As is true for all of us, as I get closer to a breakthrough, (the aha! Moments,) the ante gets upped. I need a fix! Just the time to outsource for support and objectivity. I call a dear friend or colleague, and she reminds me to be delicate with myself. And to make friends with my fear of not knowing just yet.
Thankfully, I am forced to acknowledge my own hunger for ready answers and unease with not knowing. I remind myself that this too will pass. Clarity will return. But while I wait, my task is to keep striving for greater consciousness…stretching to unleash my greatness.
Detours or Destinies?
Now more than ever, it is critical that we remain flexible and adaptable…making friends with change and not knowing. This is our time to resource, preparing for a new phase or a totally new cycle. Each of us must be extra vigilant now to be personally accountable. Now is the time to invite change and embrace transformation.

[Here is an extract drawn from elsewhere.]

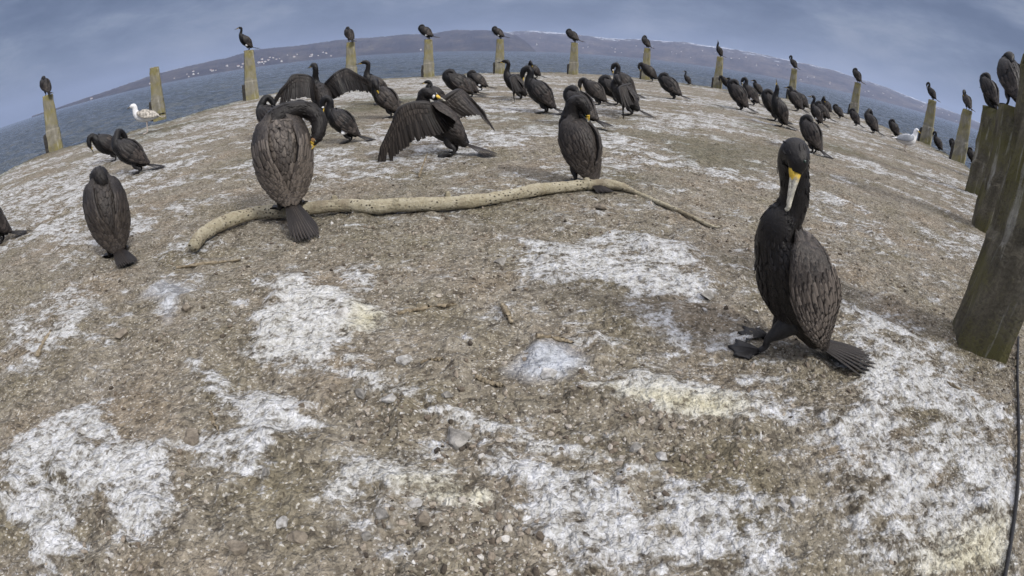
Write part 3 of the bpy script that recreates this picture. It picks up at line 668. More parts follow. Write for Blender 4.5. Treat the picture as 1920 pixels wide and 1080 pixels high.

All we have to do is stay in motion. That’s the key to longevity! But we must remember us that heading into action without clarity is dangerous. Otherwise we may miss the gift of what Bucky Fuller, (one of our country’s greatest 20th century Visionaries,) coined as a right-angle precession. Tracing patterns in nature, fuller uncovered a new truth: we must stay open to what shows up although it may look like a detour. It may very well be our destiny honking.
For instance, using the Bumble Bee as an example in nature: It flies parallel to the flowers below heading in a determined direction. Then, its turns perpendicular to its original path, only to find the nectar it was seeking. As we all know, it’s so easy to be totally focused on the goal in front of us, so wary of being sidetracked, that we miss the most important side roads. These show up as messengers pointing the way to our desired destination.
Tools for the Road
I expect to spend the rest of my life in the future so I want to be reasonably sure what kind of future it’s going to be. That’s is my reason for planning.
CF Kettering
To avoid making the wrong turn or aborting the trip altogether, we need proper assessment tools, knowledge and experience to make distinctions. And if we are really savvy travelers, we can take the hairpin turns without destroying what matters most by studying with a master. With seasoned objective and wisdom, a master will help us turn on our headlights again.